Diner en Blanc – November 11, 2023 in Havana, Cuba

Beyond the debate, the problem with Le Dîner en Blanc isn’t the spectacle in itself, but the dichotomy it represents by celebrating a chic and snobbish event in a country where people are suffering the effects of a severe food crisis and demand solutions.  

The main problem with celebrating the Le Dîner en Blanc in Havana is that it’s an event which, far from being organized to celebrate an interaction with the Cuban people, has been designed to reproduce an ever-growing divide between the privileged and connected people with a people who are starving and living in misery. Cubans have to struggle every day to put meals on the table, while Le Dîner en Blanc is a symbol of luxury dining. It’s proof that there is an elite on the island that is becoming less and less wary of standing apart from the society it has to endure.
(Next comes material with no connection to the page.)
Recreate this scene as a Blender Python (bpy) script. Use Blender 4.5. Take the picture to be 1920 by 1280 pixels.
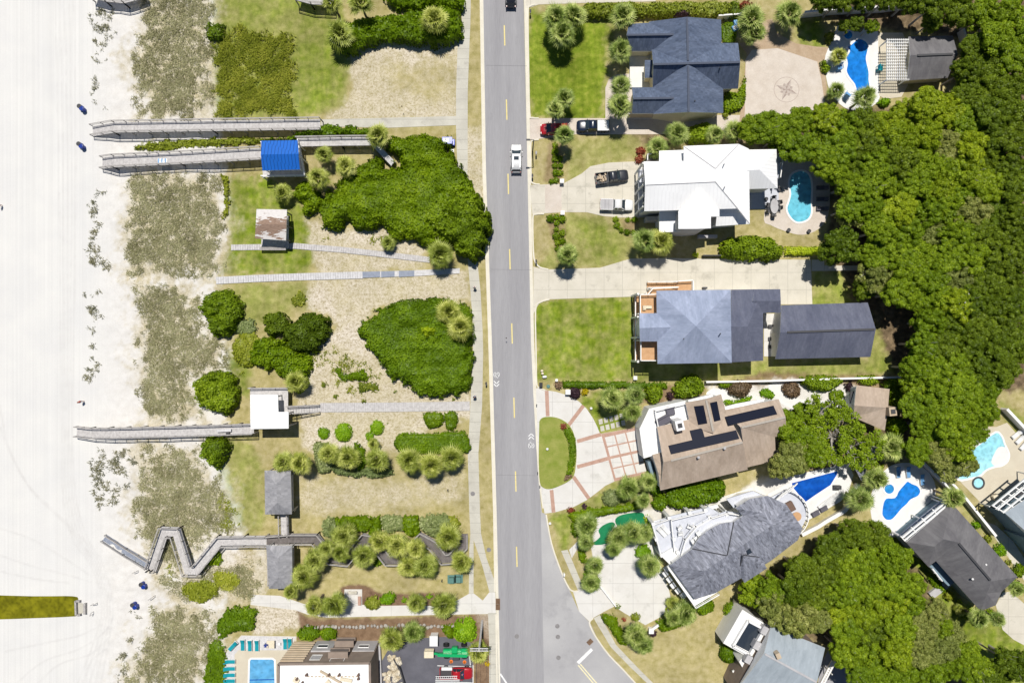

The above makes the Le Dîner en Blanc discussion not just moralist or purist. Hunger in Cuba is an obvious and undeniable reality. A reality that has even been implicitly recognized by the dinner’s organizers and those who are in favor of it being held in Cuba. I say implicitly because they have taken measures that diverge from the original model of the event to avoid facing consequences if it were to take place in a Cuban square or park.

The website promoting Le Diner en Blanc in Havana recognizes that the initiative “recalls the elegance and glamor of high French society, and guests engage one another, knowing that they are taking part in a truly magical event. There are no disruptions: no car traffic, no pedestrian traffic.” But the most interesting thing on the event’s official website is that the only disruption at Le Dîner en Blanc are the “only amazed and astonished looks from passers-by observing the scene before them.”

This is the main problem with celebrating Le Dîner en Blanc in Havana. This taking place in the Cuban context is so surreal that not even its organizers can stick to one of its basic priniciples, sharing “French luxury and class” publicly in a square or park. They don’t do this because it would be very dangerous to rub a people in need’s face in a spectacle like this. Organizers of Le Dîner en Blanc and the Cuban Government know that maybe in Toronto, the event only gets “amazed and astonished looks”, but in Havana, it’s very likely that there would be angry demonstrations if it were to take place in a public space. 

For that reason, Le Dîner en Blanc in Cuba takes place in a closed place, in a restaurant, hotel, in a space protected by walls that separate the privileged from those who don’t have enough class to enjoy these pleasures.

Figuring they can host Le Dîner en Blanc in Cuba is extremely perverse and, as a result, the discussion surrounding it is hugely political.